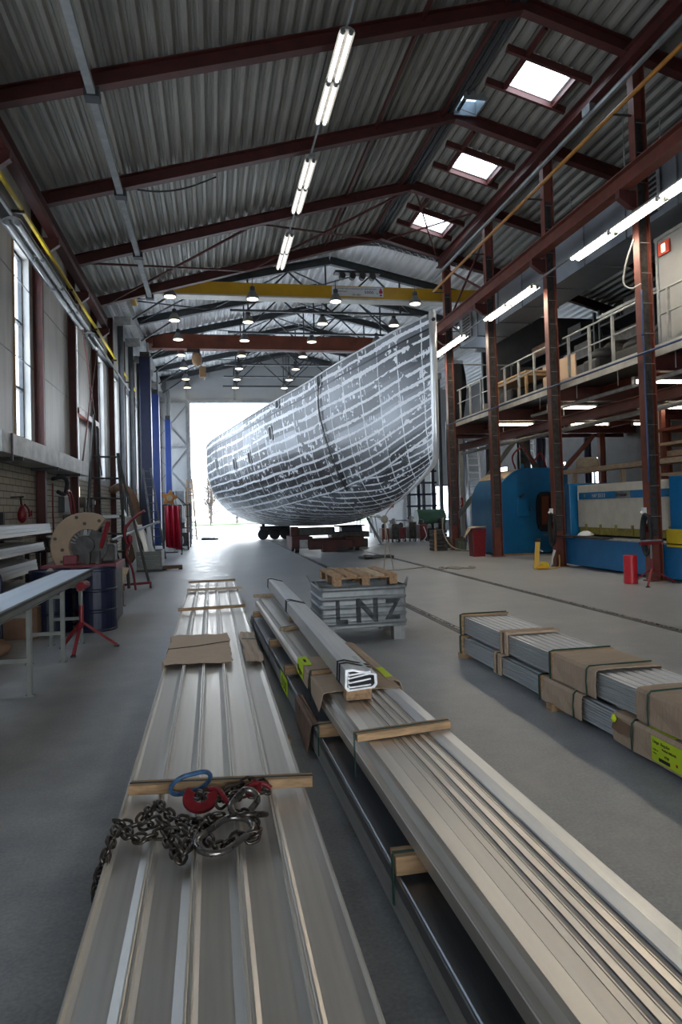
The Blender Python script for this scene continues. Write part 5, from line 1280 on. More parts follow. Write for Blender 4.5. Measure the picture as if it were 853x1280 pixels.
    MB().lathe([(.02, -.13), (.055, -.05), (.055, .06), (.02, .1)], (-1.72, 15.2, 1.12), 12).build('torch', 'red_gloss', t, smooth=True); MB().tube(smooth_path([(-1.74, 15.2, 1.0), (-1.8, 15.2, .8), (-1.7, 15.15, .55), (-1.66, 15.2, .35), (-1.62, 15.2, .03)], 5), .025, 8).build('hose', 'red_gloss', t, smooth=True)
    t = thing('leaning_board', 'pale board leaning against the trestle ladder', 'board', (-1.7, 13.9, 0))
    MB().add([(-1.92, 13.6, 0.0), (-1.80, 13.6, 0), (-1.58, 13.72, .62), (-1.74, 13.72, .64), (-1.92, 13.63, .0), (-1.80, 13.63, 0), (-1.58, 13.75, .62), (-1.74, 13.75, .64)], [(0, 1, 2, 3), (4, 5, 6, 7), (0, 1, 5, 4), (1, 2, 6, 5), (2, 3, 7, 6), (3, 0, 4, 7)]).build('board', 'wood_pale', t)
    t = thing('gas_cart', 'small dark two-wheeled cart at the foot of the trestle ladder', 'cart', (-2.0, 14.7, 0))
    for x in (-2.12, -1.86): MB().cyl((x, 14.62, .14), (x + .05, 14.62, .14), .14, n=16).build('wheel', 'black', t)
    MB().box(-2.1, -1.84, 14.5, 14.75, .16, .3).build('body', 'maroon', t, bevel=.02); MB().bar((-1.95, 14.6, .3), (-1.95, 14.9, 1.0), .03, .03).build('handle', 'grime', t)
    tag(MB().tube([(-1.60, 12.9, .02), (-1.60, 12.9, .24)], .012, 6).lathe([(.05, 0), (.05, .012)], (-1.60, 12.9, .0), 10).build('floor_pin', 'grime'), 'short steel pin stand on the floor near the pale board', 'stand')
    # offcut bin and its profiles
    t = thing('offcut_bin', 'grey slatted steel bin for offcuts on the left', 'bin', (-1.7, 20.8, 0))
    for x0_, x1_, y0_, y1_ in ((-2.12, -1.42, 20.2, 20.24), (-2.12, -1.42, 21.4, 21.44), (-2.12, -2.08, 20.24, 21.4), (-1.46, -1.42, 20.24, 21.4)):
        for z_ in (.06, .19, .32, .45): MB().box(x0_, x1_, y0_, y1_, z_, z_ + .12).build('side_board', 'grey_leg', t)
    MB().box(-2.12, -1.42, 20.2, 21.44, 0, .06).build('base', 'grime', t)
    rnd = random.Random(11)
    for k in range(9):
        x = -2.08 + .07 * k; p0 = V((x, 20.6 + .06 * k, .10)); L = rnd.uniform(1.2, 2.0); a = rnd.uniform(.25, .75); b = rnd.uniform(-.9, -.15)
        p1 = p0 + V((b * .6, -.3 + .1 * k, 1)).normalized() * L
        o = MB().beam([(-.06, -.008), (.06, -.008), (.06, .03), (.052, .03), (.052, 0), (-.052, 0), (-.052, .03), (-.06, .03)], p0, p1, (0, -1, .2)).build('offcut_profile', 'alu2' if k % 2 else 'alu'); tag(o, 'silver offcut profile standing in the grey bin, %s from the wall side' % ORD[k].replace('nearest', 'first'), 'offcut', 'offcuts in the bin')
    tag(MB().bar((-2.55, 18.6, 1.0), (-1.45, 19.9, 1.42), .07, .05).build('long_bar', 'alu2'), 'long bright aluminium bar leaning towards the offcut bin', 'bar')
    t = thing('floor_beam', 'dark low steel beam on the floor beside the offcut bin', 'beam', (-1.1, 20.6, 0))
    MB().box(-1.42, -.86, 20.5, 20.62, .03, .13).build('beam', 'card_dark', t, bevel=.02); MB().cyl((-.92, 20.56, .0), (-.92, 20.56, .05), .06).build('foot', 'grime', t); MB().cyl((-1.36, 20.56, .0), (-1.36, 20.56, .05), .06).build('foot', 'grime', t)
    t = thing('bar_trestle', 'low dark trestle holding up the near end of the bright aluminium bar', 'trestle', (-2.5, 18.7, 0)); MB().bar((-2.5, 18.68, .95), (-2.7, 18.68, 0), .04, .04).build('leg', 'grime', t); MB().bar((-2.5, 18.68, .95), (-2.3, 18.68, 0), .04, .04).build('leg', 'grime', t); MB().box(-2.6, -2.4, 18.63, 18.73, .93, .97).build('top', 'grime', t)
    # dark ladder with bright rungs
    ladder('leaning_ladder', 'dark ladder with bright rungs leaning at the blue posts', (-2.0, 25.5, .0), (-2.55, 27.2, 3.4), (-1.65, 25.4, 0), (-2.25, 27.1, 3.4), 11, 'grime', .07)
    tag(MB().tube(smooth_path([(-3.2, 23.6, 2.45), (-2.9, 23.3, 2.55), (-2.55, 23.2, 2.3), (-2.4, 23.3, 1.7), (-2.45, 23.4, 1.0), (-2.6, 23.5, .3), (-2.7, 23.5, .1)], 5), .13, 12).build('exhaust_hose', 'card_dark', smooth=True), 'thick brown exhaust hose drooping before the nearest blue post', 'hose')
    for k, y in enumerate((21.4, 22.6)):
        t = thing('wall_valve', 'dark valve box on the far brick wall, %s of two' % ('nearer', 'farther')[k], 'valve', (-3.8, y, 2.0), 'valves on the brick wall')
        MB().box(-3.85, -3.65, y - .15, y + .15, 1.9, 2.2).build('box', 'grime', t, bevel=.02); MB().cyl((-3.7, y, 1.0), (-3.7, y, 1.9), .03).build('pipe', 'grime', t); MB().cyl((-3.65, y, 2.05), (-3.58, y, 2.05), .07, n=12).build('wheel', 'galv_dull', t)
    # red welding curtain
    t = thing('welding_screen', 'red welding curtain on a steel frame left of the boat', 'screen', (-1.5, 28, 0))
    g = []
    for i in range(33):
        f = i / 32; x = -1.83 + .62 * f; w_ = .10 * math.sin(f * 6 * PI + .6)
        g.append([(x + .02, 28.2 - .25 * f + w_, .30 - .12 * f), (x + .01, 28.2 - .25 * f + w_, 1.1), (x, 28.2 - .25 * f + w_ * .6, 1.98 - .04 * f)])
    MB().sheet(g).build('curtain', 'curtain', t, smooth=True, solid=.006)
    MB().cyl((-1.88, 28.2, 1.99), (-1.16, 27.95, 1.95), .025).build('top_rail', 'grime', t); MB().cyl((-1.87, 28.2, .05), (-1.87, 28.2, 2.0), .025).build('post', 'grime', t); MB().cyl((-1.17, 27.97, .05), (-1.17, 27.97, 1.97), .022).build('post', 'grime', t)
    MB().box(-1.9, -1.84, 27.8, 28.6, 0, .06).build('foot', 'grime', t); MB().box(-1.21, -1.14, 27.6, 28.4, 0, .06).build('foot', 'grime', t)
    t = thing('star_knob', 'orange star-shaped wheel on a white post behind the red curtain', 'wheel', (-1.68, 29.4, 0))
    mb = MB(); R = .33; pr = []
    for k in range(20): 
        a = 2 * PI * k / 20; r_ = R if k % 4 in (0, 1) else R * .62; pr.append((-1.68 + r_ * math.cos(a), 2.28 + r_ * math.sin(a)))
    mb.ext(pr, 29.2, 29.38).build('wheel', 'orange', t, bevel=.02); MB().cyl((-1.68, 29.12, 2.28), (-1.68, 29.2, 2.28), .12, n=12).build('hub', 'wood_pale', t); MB().box(-1.78, -1.58, 29.3, 29.5, .02, 2.1).build('post', 'white', t); MB().box(-1.95, -1.4, 29.1, 29.7, 0, .04).build('foot', 'grime', t)
    t = thing('white_sheet_roll', 'white sheet hanging over a dark rail behind the red curtain', 'sheet', (-1.3, 31, 0))
    g = [[(-1.58 + .1 * i, 31 + .03 * math.sin(i * 2), 2.55 - .16 * i), (-1.50 + .1 * i, 30.95, 2.1 - .16 * i), (-1.40 + .09 * i, 30.95 + .02 * math.cos(i), 1.5 - .05 * i)] for i in range(5)]
    MB().sheet(g).build('sheet', 'cloth_white', t, solid=.01); MB().cyl((-1.7, 31.05, 0), (-1.62, 31.05, 2.6), .03).build('post', 'grime', t); MB().cyl((-1.02, 31.05, 0), (-1.02, 31.05, 1.95), .03).build('post', 'grime', t); MB().cyl((-1.66, 31.05, 2.55), (-1.02, 31.05, 1.95), .025).build('rail', 'grime', t)
    # blue rack trolleys by the door
    t = thing('blue_rack', 'blue steel rack trolley near the door behind the red curtain', 'rack', (-1.35, 34, 0))
    for x in (-1.85, -1.0):
        for y in (33.5, 34.5): MB().box(x - .03, x + .03, y - .03, y + .03, .1, 2.1).build('post', 'blue_dark', t)
    for z_ in (.2, .9, 1.45, 2.0): MB().box(-1.85, -1.0, 33.5, 34.5, z_, z_ + .05).build('shelf', 'blue_dark', t)
    for x in (-1.85, -1.0): MB().cyl((x - .03, 33.5, .08), (x + .03, 33.5, .08), .08, n=12).build('wheel', 'black', t)
    MB().box(-1.75, -1.35, 33.47, 33.5, 1.5, 2.0).build('back_panel', 'blue_dark', t)
    for k, (x, z_, s, m_, l) in enumerate(((-1.64, .25, .28, 'maroon', 'maroon box on the lowest shelf of the blue rack'), (-1.35, .25, .22, 'blue_post', 'blue box on the lowest shelf of the blue rack'), (-1.64, .95, .25, 'white', 'white box on the middle shelf of the blue rack'), (-1.35, .95, .2, 'grime', 'dark box on the middle shelf of the blue rack'))):
        t = thing('storage_box', l, 'box', (x, 33.9, z_)); MB().box(x - s / 2, x + s / 2, 33.6, 34.1, z_, z_ + s).build('box', m_, t, bevel=.01); MB().box(x - s / 2 - .01, x + s / 2 + .01, 33.59, 34.11, z_ + s, z_ + s + .03).build('lid', m_, t)
    t = thing('welding_machine', 'dark welding machine on wheels beside the blue rack', 'machine', (-1.25, 31.9, 0))
    MB().box(-1.6, -1.0, 31.6, 32.3, .14, .75).build('case', 'blue_dark', t, bevel=.03); MB().box(-1.55, -1.05, 31.57, 31.6, .4, .7).build('front_panel', 'grime', t)
    for x in (-1.55, -1.05):
        for y in (31.7, 32.2): MB().cyl((x - .03, y, .09), (x + .03, y, .09), .09, n=12).build('wheel', 'black', t)
    MB().tube(smooth_path([(-1.3, 31.6, .6), (-1.25, 31.3, .35), (-1.35, 31.25, .15), (-1.2, 31.3, .04)], 5), .03, 6).build('lead', 'galv_dull', t)
    ladder('wooden_ladder', 'wooden ladder leaning beside the big door opening', (-1.45, 42.2, 0), (-1.40, 43.0, 3.7), (-.88, 42.2, 0), (-1.12, 43.0, 3.7), 9, 'wood_old', .09, .03)
    t = thing('grey_cabinet', 'low grey steel cabinet against the back wall beside the door', 'cabinet', (-2.2, 42.5, 0))
    MB().box(-2.15, -1.55, 42.5, 43.1, 0, 3.05).build('body', 'panel_far', t, bevel=.02); MB().box(-2.1, -1.6, 42.45, 42.5, 2.1, 2.95).build('door', 'steel_grey', t)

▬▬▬

_PROBLEM REQUIREMENTS_. List every line above that holds the word "from".

_ANSWER TO THE EXERCISE_.
The Blender Python script for this scene continues. Write part 5, from line 1280 on. More parts follow. Write for Blender 4.5. Measure the picture as if it were 853x1280 pixels.
        o = MB().beam([(-.06, -.008), (.06, -.008), (.06, .03), (.052, .03), (.052, 0), (-.052, 0), (-.052, .03), (-.06, .03)], p0, p1, (0, -1, .2)).build('offcut_profile', 'alu2' if k % 2 else 'alu'); tag(o, 'silver offcut profile standing in the grey bin, %s from the wall side' % ORD[k].replace('nearest', 'first'), 'offcut', 'offcuts in the bin')